On Tuesday, studios were still weighing what to do with plans for coming movies, like “Not Fade Away,” an intimate drama, and the violent period thriller “Gangster Squad.” Paramount had decided by midday to press on with a premiere for “Not Fade Away” Tuesday night. Warner said in a statement that it had reviewed “Gangster Squad” materials “to ensure we are being sensitive when horrifying events such as these occur,” but added, “we intend to go forward with our plans for its release,” set for Jan. 11.
But other movie events scheduled for Tuesday were canceled or scaled back, including a planned red carpet spectacle in Los Angeles for Quentin Tarantino’s coming “Django Unchained,” a bloody period tale of an ex-slave in the Deep South. The Film Society of Lincoln Center on Tuesday sent out an e-mail announcing refunds for people who had purchased tickets for a canceled advance screening of “Jack Reacher,” which opens with a sniper scene and arrives in theaters on Friday. (Paramount also canceled a Pittsburgh premiere for “Jack Reacher,” which stars Tom Cruise, and removed from TV commercials images of Mr. Cruise firing a gun.)
Newtown has also prompted soul searching of a more personal kind in the entertainment capital. Hollywood’s power lunches have been filled in recent days with conversations about hypocrisy, according to people in the industry: Many of those who are liberal leaning and support gun control also make their livings selling violent images.

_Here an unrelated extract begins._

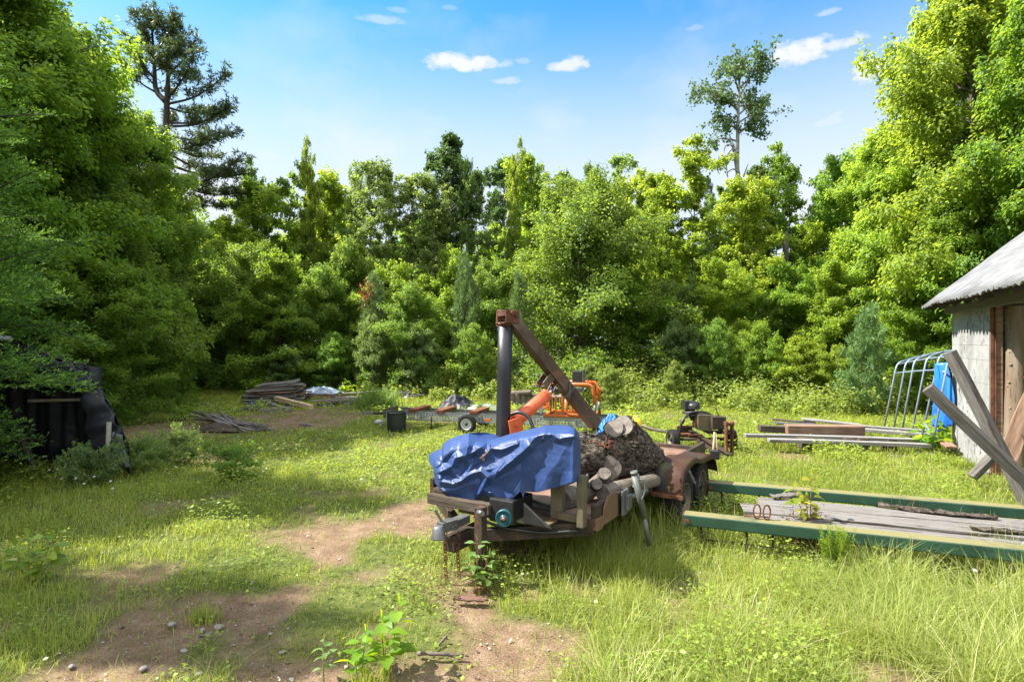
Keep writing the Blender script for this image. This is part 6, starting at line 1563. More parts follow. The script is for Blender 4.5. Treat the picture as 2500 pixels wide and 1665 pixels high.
for i, (px, py, s) in enumerate(((1990, 1086, .17), (2100, 1086, .16), (2135, 1088, .17), (2205, 1090, .15))):
    c = G(px, 1112); c.z = 0; m = MB(); zt = .245 if i < 3 else .23; m.box((c.x, c.y + .35, zt / 2 - .02), (s, .22, zt)); tag(m.build('wood_block', W_DARK, None, .008), 'dark wood block holding up the long front planks near the shed', 'block', 'blocks under the lumber near the shed')

# ------------------------------------------------------------------ pipe frame leaning by the shed, with a blue tarp
PIPE = worn('grey_blue_pipe', [(.16, .21, .29), (.25, .31, .40)], 6, .45, .3, .1)
def pipe_frame():
    o = G(2215, 1075); t = thing('pipe_frame', o, 'leaning row of blue grey pipe hoops beside the shed', 'pipe frame')
    hoops = [((2158, 1042), (2190, 886), 11.7, (2262, 868)), ((2180, 1048), (2212, 881), 11.1, (2275, 868)), ((2199, 1058), (2233, 877), 10.6, (2285, 867)), ((2221, 1072), (2263, 872), 10.0, (2296, 866)), ((2244, 1092), (2293, 868), 9.4, (2306, 866)), ((2272, 1112), (2316, 872), 8.9, (2322, 862))]
    tops = []
    for (a, b, y, c) in hoops:
        p0 = P(a[0], a[1], y) - o; p0.z = 0; p1 = P(b[0], b[1], y + .05) - o; p2 = p1 + Vector((.42, .15, .10))
        m = MB(); m.tube(arc_path([p0, p1, p2], .14, 6), .017, 10); m.build('hoop', PIPE, t); tops.append((p0, p1, p2))
    for k, f in ((1, .0), (1, .14)):
        m = MB(); m.tube([tops[i][1].lerp(tops[i][0], f) + Vector((.05 if f == 0 else .0, 0, -.02)) for i in range(6)], .015, 8); m.build('rail', PIPE, t)
    m = MB(); m.tube([tops[i][2] for i in range(6)], .015, 8); m.build('rail', PIPE, t)
    m = MB(); m.tube([tops[5][0] + (tops[5][1] - tops[5][0]) * .10 + Vector((.12, .0, 0)), tops[4][0] + (tops[4][1] - tops[4][0]) * .28], .016, 8); m.build('brace', PIPE, t)
    # the tarp
    m = MB(); rng = np.random.default_rng(2); g = []
    n1, n2 = 44, 30; a = P(2281, 888, 9.3); b = P(2309, 884, 9.05)
    for j in range(n2):
        s = j / (n2 - 1); row = []
        for i in range(n1):
            u = i / (n1 - 1); wdn = 1.0 + .35 * math.sin(s * PI * .8)
            base = a.lerp(b, .5 + (u - .5) * wdn) + Vector((0, 0, -1.12 * s * (1 - .10 * abs(math.sin(u * 7 + 1)) * s) ))
            ph = u * 26 + 2.2 * float(fbm(np.array([u * 3.]), np.array([s * 2.]), .6, 4, 3)[0])
            row.append(base + Vector((.5, -.8, 0)) * (.055 * math.sin(ph) * (.4 + .6 * s)) + Vector((.02 * math.sin(ph * .6 + s * 4), 0, 0)) + Vector((0, -.10 * math.sin(s * PI) * (.5 + .5 * u), 0)))
        g.append(row)
    m.sheet(g); tag(m.build('tarp', BLUE_T, None, 0, None, .004), 'bright blue tarp hanging from the pipe frame beside the shed', 'tarp')
pipe_frame()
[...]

There is also a creeping dread in Hollywood that the entertainment industry will be drawn into a governmental crackdown on violent imagery. Jay Carney, the White House press secretary, said on Tuesday said that President Barack Obama — beyond hinting at new gun-control measures — planned to look at “other ways” to address this kind of violence. While he did not elaborate, Mr. Carney mentioned mental health, education and “perhaps” cultural issues as possibly contributing to gun violence
Mr. Carney also embraced a call by David M. Axelrod, the president’s election strategist, to rethink violent video games. “Every expert on this issue would, I think, agree with that, that there are cultural issues that contribute to the broader problem,” Mr. Carney said.
But there were already pockets of people in Hollywood pushing back on Tuesday — executives who maintain that, while tragic, the Newtown massacre had nothing to do with entertainment.
“What you hear from the industry is this: violence has always been a part of entertainment, back to Sophocles and Shakespeare and Edgar Allan Poe,” said Martin Kaplan, the director of the Norman Lear Center for the study of entertainment and society at the University of Southern California. “Why should modern entertainment deprive itself of a universal and timeless element of storytelling?’”
Mr. Kaplan continued, “Violence is both a moneymaker — audiences love it — and an artist’s tool. Of course, it can be gratuitous. For every Scorsese or Peckinpah, there’s a schlockmeister who’s only in it for the dough. But who do we want to empower to decide whether Quentin Tarantino or a Grand Theft Auto goes over the line? The government? The industry? Or the audience, which is where Hollywood wants to put the control.”
This article has been revised to reflect the following correction:
Correction: December 19, 2012
An earlier version of this article misspelled the surname of a filmmaker. He is Martin Scorsese, not Martin Scorcese.